When I was at the meditation retreat two weekends ago, the insight came that carried me into the conversation with Sande—a kind of hesitant revelation that, just perhaps, I don’t require that experience of intolerable pain in order to act to end the suffering of social injustice. Just possibly, it seemed, I could act purely out of profound compassion rather than horror.

I am only now feeling out what may lie behind all of this. I have been critical of what I call empathy in personal relations—by which I mean the projection of my pain onto yours so that I think I “feel your pain” when in fact what I am feeling is my own. I’ve seen how that projection does not help us to act effectively. Now I am asking myself whether my reaction to the large social forces that produce the cruelties of injustice or war may be just that kind of empathy that I’ve discarded in my personal life. That is: is my own, very personal pain from childhood playing a large—and, this is the key, no longer necessary—part in my socio-political life?

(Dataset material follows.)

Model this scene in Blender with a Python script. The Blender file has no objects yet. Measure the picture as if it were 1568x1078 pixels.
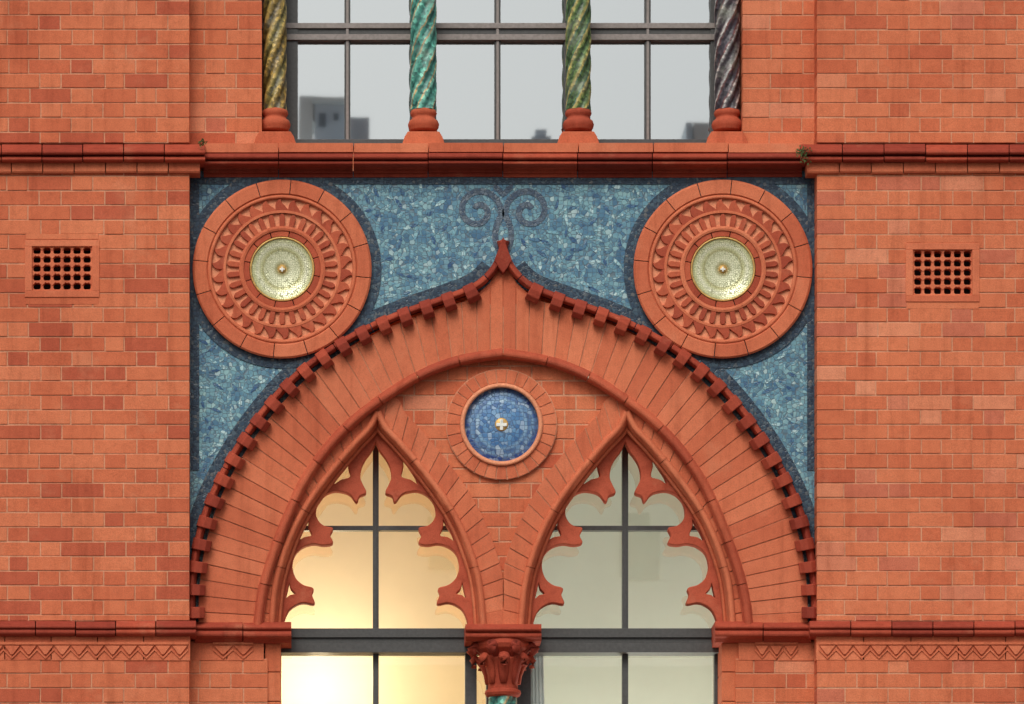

Maybe what I call empathy is a stage in a longer development of ourselves as caring beings. Maybe we need this turbulent empathy until we can draw on a much deeper reserve of (dare I use the word?) impersonal compassion to motivate us to work to end the suffering of sentient beings. If I can feel impersonal compassion for individuals in their personal pain, why can I not for individuals and groups suffering from social and political cruelty?